The Leadership Paradox

Often, the best way to lead is to do things that very much do not look like leadership. Here’s the scenario:

You want to do something; more accurately, you want something done, so you start doing it. The thing in question is valuable and important, and you work hard on it directly. Your work, for whatever reason, is visible – and so people start wanting in. Maybe they’re inspired by the mission itself, or maybe they just admire the dedication with which you’re pursuing it. Maybe they just think you’re going to succeed and they want in on the reward. It doesn’t matter – what matters is that those people start asking how they can help.

And this is the paradox – in order to maximize on that situation, you have to break your own flow state. You have to get out of “the zone” and start figuring out how other people can help. You didn’t set out to be a leader, you just wanted some end goal. And now, suddenly, you have a team.

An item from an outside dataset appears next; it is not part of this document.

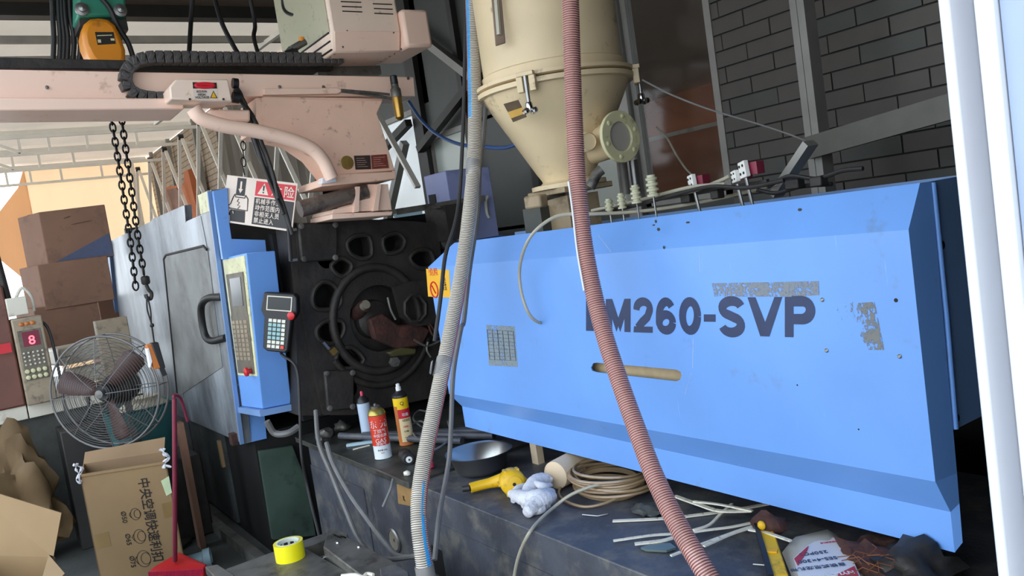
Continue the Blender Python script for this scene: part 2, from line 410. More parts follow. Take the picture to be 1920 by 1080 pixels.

You can ignore it, of course – but that’s a squandered resource. And many people do it badly, losing their forward momentum because they switch too hard in the other direction, trying to build enduring bureaucracy instead of just getting the minimum scaffolding set up to get the whole thing across the finish line. But if you get it right, not only does the thing get done, but you get to celebrate it with a whole squad.

That crucial first ingredient – just going for it yourself because you want it done – is missed by a lot of people who want to lead. They try to lead before they try to just do. But in the same way that you can’t write a love letter before you know who you love and you can’t get an application ready before you know what the job is, you can’t lead a team before you know why they’re assembling in the first place.

If you really want to be a leader, go out and start with your team of one, doing something worth following.